Behind The Scenes- The Creation of a Bespoke Corset

I often speak about my passion for the engineering side of corsetmaking, but it occurred to me that many clients don’t understand how their bespoke corset is made in the first place. When the beautiful Edith Emerald asked me to take some behind the scenes photo’s of her commission for her blog it seemed a perfect opportunity to share some of the techniques that I use in the studio, and that you may never have realised play a part in your corset’s existence.

Pattern Drafting

When you send over your measurements, we use them to draft you a unique pattern that responds to your individual body lengths and circumferences.

Pattern drafting stages, where a bespoke corset is shaped and styled.
This shows two stages of the patternmaking process, the working pattern (paper) where the dimensions are laid out in basic form and the production pattern (cardboard) where the style lines and shaping are fine tuned.

Cutting Out

This process differs depending on whether you are having a double coutil corset, a four layer corset, a summer mesh corset or a single coutil layer with fashion fabric and lining like Edith, but each seperate layer is cut with care from your pattern, taking care to follow grain lines in the fabric so as to retain the strength of the weave.

Cut layers of fabric ready to be sewn into the main body of the corset.
The three separate layers have all been cut out, a base layer of cotton coutil, a duchess satin fashion fabric for a silky finish and a light cotton lining. This will make a sturdy but lightweight corset suitable for summer use and for discreet wear under clothing.

Pressing

Once the panels of the corset have been sewn together and the sizing carefully checked it’s time to press the work so far, using steam, heat and pressure to get the desired sleek effect over the contours and seams. In many ways, this is where the magic happens!

A corset being pressed.
I always dedicate a good amount of time to pressing a corset. First it’s pressed from the inside, using a tailors ham and wooden clapper for a sharp finish on the seams, and then from the outside with a cloth to protect the fabric. Each seam is allowed to cool completely before it’s moved to let the fabric take on the moulded curve I’m pressing into it.

Basting and boning channels

Because Edith’s corset used a single strength layer (the coutil) we are using boning tape stitched inside the corset to securely retain the steel boning rather than stitching the channels through multiple layers of cloth as we would do on a 4 layer corset. This is hand stitched (or basted) into position to allow for the most effective and attractive top stitching.

Internal boning channels are hand stitched in place before going under the sewing machine so that the stitching can be done from the top giving the neatest possible finish. When the channels are stitched the tacking is unpicked leaving perfect, secure boning channels.
Internal boning channels are hand stitched in place before going under the sewing machine so that the stitching can be done from the top giving the neatest possible finish. When the channels are stitched the tacking is unpicked leaving perfect, secure boning channels.

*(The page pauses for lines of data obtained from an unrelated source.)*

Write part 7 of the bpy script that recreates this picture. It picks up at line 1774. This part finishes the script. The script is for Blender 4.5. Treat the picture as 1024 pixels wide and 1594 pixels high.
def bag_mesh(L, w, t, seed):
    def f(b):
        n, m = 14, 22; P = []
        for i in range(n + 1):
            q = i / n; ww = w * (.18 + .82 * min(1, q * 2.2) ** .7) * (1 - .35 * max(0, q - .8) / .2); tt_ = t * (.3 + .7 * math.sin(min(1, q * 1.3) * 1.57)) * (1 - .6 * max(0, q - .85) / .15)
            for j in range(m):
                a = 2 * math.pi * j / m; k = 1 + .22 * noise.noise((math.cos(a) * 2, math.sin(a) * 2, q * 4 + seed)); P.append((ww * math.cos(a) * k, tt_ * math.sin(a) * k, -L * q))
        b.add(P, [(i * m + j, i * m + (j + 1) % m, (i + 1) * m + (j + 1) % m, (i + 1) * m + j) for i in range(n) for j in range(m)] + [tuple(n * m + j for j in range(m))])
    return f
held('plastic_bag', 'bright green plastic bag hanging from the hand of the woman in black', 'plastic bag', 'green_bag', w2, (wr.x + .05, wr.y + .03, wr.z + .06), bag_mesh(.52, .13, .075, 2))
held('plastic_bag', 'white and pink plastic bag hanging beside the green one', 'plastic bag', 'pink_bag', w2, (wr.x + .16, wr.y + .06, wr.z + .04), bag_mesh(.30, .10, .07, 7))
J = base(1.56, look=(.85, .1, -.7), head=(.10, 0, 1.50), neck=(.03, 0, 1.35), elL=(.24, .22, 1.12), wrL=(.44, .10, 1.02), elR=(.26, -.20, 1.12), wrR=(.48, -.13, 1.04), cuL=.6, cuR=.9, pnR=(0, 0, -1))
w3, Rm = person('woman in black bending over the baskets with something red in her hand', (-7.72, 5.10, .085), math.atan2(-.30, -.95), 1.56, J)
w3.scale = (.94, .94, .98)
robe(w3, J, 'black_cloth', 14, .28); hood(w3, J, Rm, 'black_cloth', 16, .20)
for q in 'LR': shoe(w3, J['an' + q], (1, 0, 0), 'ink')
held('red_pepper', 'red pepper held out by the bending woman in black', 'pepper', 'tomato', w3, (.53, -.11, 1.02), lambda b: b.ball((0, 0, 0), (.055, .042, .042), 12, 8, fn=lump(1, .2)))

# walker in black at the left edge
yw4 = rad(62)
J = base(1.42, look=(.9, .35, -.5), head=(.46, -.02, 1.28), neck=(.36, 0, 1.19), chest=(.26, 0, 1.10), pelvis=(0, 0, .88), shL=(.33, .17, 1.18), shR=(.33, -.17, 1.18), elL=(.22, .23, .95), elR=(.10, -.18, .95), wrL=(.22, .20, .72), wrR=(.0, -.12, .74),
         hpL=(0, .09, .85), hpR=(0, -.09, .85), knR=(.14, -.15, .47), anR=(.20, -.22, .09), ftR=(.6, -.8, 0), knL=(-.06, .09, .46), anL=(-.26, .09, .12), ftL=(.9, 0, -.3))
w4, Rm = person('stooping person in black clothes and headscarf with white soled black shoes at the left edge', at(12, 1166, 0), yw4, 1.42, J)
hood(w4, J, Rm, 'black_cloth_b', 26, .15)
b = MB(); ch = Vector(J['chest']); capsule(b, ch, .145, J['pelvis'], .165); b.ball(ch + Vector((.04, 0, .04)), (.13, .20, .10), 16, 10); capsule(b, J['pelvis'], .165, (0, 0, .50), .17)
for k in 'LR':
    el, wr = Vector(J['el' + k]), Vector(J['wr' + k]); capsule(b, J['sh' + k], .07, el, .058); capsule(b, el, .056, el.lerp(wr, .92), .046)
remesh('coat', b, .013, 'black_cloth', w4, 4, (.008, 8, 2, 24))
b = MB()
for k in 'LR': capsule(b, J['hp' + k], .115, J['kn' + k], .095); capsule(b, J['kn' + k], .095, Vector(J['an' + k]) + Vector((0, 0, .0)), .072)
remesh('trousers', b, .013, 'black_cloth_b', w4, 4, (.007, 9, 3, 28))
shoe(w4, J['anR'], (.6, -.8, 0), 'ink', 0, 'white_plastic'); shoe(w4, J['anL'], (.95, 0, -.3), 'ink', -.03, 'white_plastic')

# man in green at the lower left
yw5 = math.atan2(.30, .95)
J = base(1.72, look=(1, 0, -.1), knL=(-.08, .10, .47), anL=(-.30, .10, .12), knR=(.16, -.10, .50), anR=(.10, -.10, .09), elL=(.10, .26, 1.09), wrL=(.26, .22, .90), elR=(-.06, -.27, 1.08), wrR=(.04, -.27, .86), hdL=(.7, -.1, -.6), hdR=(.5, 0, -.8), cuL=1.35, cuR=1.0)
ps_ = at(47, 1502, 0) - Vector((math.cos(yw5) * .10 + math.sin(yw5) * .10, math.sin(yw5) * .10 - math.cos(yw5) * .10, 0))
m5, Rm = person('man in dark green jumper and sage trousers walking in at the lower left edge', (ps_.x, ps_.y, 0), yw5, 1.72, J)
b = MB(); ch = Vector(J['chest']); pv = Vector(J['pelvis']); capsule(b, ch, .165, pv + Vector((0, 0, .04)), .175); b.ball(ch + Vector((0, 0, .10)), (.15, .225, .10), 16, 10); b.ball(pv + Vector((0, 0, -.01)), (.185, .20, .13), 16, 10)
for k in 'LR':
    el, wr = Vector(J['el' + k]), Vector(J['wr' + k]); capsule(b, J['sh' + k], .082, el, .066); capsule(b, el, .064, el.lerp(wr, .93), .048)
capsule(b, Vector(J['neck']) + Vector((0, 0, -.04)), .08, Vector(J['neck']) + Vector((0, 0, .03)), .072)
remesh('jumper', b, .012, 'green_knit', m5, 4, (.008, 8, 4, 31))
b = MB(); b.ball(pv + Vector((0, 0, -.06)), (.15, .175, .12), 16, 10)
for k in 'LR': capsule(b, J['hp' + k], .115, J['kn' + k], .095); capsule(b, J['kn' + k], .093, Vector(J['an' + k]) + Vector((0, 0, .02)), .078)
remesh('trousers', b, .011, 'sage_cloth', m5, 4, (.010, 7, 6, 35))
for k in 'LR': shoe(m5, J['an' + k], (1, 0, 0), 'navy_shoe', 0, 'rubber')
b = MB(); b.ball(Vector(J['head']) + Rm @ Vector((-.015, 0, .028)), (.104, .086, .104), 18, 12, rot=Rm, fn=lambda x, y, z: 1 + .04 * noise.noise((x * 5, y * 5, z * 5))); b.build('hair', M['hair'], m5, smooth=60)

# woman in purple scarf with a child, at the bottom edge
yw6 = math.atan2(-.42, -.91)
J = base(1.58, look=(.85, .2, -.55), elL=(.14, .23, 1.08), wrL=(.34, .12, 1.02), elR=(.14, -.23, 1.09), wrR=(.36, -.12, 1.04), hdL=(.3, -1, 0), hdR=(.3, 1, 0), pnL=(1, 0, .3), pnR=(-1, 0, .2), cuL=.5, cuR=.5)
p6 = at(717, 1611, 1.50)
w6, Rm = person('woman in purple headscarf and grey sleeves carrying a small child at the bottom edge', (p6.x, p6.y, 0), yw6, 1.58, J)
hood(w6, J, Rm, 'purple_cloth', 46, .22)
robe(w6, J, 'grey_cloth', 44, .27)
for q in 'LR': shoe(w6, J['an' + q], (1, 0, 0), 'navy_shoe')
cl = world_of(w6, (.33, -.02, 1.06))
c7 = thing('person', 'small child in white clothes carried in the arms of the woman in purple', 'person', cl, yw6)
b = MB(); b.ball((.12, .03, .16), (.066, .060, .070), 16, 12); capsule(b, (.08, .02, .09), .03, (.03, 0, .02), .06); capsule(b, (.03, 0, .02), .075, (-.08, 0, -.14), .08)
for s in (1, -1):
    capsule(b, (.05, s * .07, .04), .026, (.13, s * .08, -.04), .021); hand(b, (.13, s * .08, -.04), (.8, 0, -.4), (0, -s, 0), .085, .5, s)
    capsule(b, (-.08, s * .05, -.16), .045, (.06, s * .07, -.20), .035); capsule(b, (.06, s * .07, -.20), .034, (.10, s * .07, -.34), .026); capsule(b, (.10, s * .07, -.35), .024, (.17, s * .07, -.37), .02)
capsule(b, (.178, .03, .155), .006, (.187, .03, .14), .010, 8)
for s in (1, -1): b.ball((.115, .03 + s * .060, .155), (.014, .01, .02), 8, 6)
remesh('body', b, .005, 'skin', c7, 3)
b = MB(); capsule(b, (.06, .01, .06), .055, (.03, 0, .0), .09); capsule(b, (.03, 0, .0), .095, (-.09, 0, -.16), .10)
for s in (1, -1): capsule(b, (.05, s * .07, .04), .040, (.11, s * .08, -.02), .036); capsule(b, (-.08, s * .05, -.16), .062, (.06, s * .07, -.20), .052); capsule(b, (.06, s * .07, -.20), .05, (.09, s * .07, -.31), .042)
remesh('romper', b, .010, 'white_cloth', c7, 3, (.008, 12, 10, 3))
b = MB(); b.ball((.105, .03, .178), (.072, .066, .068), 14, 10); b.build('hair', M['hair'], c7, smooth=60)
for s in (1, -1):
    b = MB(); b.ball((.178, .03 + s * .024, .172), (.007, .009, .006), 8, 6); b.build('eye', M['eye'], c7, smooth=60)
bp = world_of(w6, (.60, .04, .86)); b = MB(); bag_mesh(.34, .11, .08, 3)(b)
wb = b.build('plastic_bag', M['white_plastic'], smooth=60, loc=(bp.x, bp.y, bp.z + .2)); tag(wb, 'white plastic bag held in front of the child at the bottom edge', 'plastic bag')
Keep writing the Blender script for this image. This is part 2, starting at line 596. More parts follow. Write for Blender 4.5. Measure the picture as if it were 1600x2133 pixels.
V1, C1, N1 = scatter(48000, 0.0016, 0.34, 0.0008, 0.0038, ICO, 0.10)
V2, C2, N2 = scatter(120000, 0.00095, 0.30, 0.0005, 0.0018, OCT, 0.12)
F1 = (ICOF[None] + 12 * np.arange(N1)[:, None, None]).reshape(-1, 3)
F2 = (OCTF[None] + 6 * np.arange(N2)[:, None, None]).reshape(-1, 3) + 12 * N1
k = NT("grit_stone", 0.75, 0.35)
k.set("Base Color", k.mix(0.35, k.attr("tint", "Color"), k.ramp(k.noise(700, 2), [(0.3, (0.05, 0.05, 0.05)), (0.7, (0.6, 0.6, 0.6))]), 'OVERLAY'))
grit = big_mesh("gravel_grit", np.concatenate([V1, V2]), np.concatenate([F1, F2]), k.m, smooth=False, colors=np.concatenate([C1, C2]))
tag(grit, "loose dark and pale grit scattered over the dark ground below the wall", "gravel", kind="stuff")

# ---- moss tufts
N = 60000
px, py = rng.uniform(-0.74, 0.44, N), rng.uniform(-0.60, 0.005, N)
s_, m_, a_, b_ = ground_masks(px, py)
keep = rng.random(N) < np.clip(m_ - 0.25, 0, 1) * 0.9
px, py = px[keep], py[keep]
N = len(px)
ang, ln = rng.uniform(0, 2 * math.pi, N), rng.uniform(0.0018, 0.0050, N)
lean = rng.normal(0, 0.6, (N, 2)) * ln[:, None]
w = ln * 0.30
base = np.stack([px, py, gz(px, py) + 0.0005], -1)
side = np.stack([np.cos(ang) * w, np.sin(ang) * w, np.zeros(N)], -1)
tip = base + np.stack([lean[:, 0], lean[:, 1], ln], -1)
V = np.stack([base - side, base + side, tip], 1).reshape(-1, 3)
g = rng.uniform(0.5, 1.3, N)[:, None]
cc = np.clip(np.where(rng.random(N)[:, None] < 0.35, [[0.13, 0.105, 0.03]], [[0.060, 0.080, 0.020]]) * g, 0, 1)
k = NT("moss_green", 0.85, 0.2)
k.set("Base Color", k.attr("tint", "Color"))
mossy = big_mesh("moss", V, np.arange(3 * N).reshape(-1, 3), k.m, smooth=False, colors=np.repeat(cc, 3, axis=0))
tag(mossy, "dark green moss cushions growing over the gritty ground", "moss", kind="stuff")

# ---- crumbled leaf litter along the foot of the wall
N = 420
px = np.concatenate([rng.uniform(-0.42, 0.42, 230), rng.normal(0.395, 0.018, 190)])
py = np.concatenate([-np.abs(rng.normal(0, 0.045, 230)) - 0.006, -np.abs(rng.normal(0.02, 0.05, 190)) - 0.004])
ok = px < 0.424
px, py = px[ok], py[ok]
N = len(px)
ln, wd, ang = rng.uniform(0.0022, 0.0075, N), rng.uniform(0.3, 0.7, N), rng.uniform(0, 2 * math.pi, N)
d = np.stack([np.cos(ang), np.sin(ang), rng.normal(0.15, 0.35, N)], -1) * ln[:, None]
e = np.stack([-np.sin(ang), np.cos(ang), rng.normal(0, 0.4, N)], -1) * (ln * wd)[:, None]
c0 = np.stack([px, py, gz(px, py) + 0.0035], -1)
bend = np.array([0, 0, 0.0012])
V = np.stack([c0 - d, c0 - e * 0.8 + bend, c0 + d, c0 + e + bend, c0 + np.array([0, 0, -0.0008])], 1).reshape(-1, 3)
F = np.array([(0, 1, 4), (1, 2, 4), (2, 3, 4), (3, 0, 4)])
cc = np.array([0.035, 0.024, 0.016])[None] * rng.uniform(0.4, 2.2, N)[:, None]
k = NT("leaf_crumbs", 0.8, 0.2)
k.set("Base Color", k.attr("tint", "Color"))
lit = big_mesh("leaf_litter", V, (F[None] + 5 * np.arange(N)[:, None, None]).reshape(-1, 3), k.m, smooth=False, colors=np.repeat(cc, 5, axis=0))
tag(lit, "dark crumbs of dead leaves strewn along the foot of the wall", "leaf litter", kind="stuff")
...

Cutting and tipping steel bones

No corset would be complete without it’s steel skeleton! many people don’t realise that the steel boning is not there to reduce the waist (this is done at the pattern making stage with how we shape the panels) but in fact to hold the fabric taut and prevent the corset wrinkling and folding under pressure at the waist. The boning gives tension and support to the figure but does not actually change your waist shape.

Spiral steel bones being cut and tipped.
After the boning channels are stitched all the spiral steel bones are individually cut and tipped to ensure accuracy and also in order to use a higher tension of boning than is available pre-cut. This particular steel gives a lovely firm hug that is resistive but comfortable to wear.

Attaching and handsewing binding

With the bones inserted, the corset is nearly complete except for binding the edges…

Machine stitching bias binding on a bespoke corset.
Here you can see the first stage of attaching the binding which finishes the top and bottom edges. This is machine stitched from the inside ready for hand finishing later on, which gives a neat and visible stitch free result.
Handsewing bias binding on a corset.
One of the final tasks is to hand sew the binding closed from the inside of the corset. This means that no stitching is visible and is just one of the many little hand finishes that make a bespoke corset so special. It will usually take around an hour and half for this stage of the corsets construction.

The finished corset

The finished corset in it's Orchid Corsetry branded box
With all the labour complete, it’s time to package the corset and send it off to it’s new owner! This corset uses a hidden zip for a front fastening, and is made in beautiful ebony duchess satin.
Duchess satin is incredibly hard to capture on camera, it's lustre is subtle and glowing but you may just have to take my word for that! However I was delighted with the graceful curves this corset held even while not being worn.
Duchess satin is incredibly hard to capture on camera, it’s lustre is subtle and glowing but you may just have to take my word for that! However I was delighted with the graceful curves this corset held even. while not being worn.